Geometrically exact shell with drilling rotations formulated on the special Euclidean group SE(3)

Abstract

AbstractBased on the local frame approach, a new geometrically exact shell with drilling rotations is proposed in the SE(3) framework when dealing with the finite deformation and rotation issues. To eliminate the geometric nonlinearity of rigid‐body motion, a drilling rotation formulation is applied to the 5‐DoF shell presented in advance. As expected, the shell with drilling rotations completely eliminates the geometric nonlinearity of rigid‐body motion, which results in the invariance of the Jacobian matrices of inertial and internal forces under any rigid‐body motion, while the shell without drilling rotations does not. Therefore, the updates times of Jacobian matrices decreases sharply and the computational costs can be significantly reduced during dynamic analysis. By removing the rigid‐body motion of the reference point, the objectivity of the discretized strain measures is guaranteed by interpolating the relative motion.

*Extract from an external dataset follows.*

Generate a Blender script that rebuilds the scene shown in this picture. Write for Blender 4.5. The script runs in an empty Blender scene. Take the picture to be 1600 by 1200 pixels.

To maintain second‐order convergence, the expressions of the inertial and internal forces are strictly derived by linearizing the discrete weak form of the equilibrium equations. Furthermore, locking alleviation techniques are employed to alleviate shear and membrane locking. For dynamic analysis, the generalized‐α method on Lie group is used to solve dynamic equilibrium equations. Finally, numerical examples are presented to illustrate the versatility and robustness of the present formulation.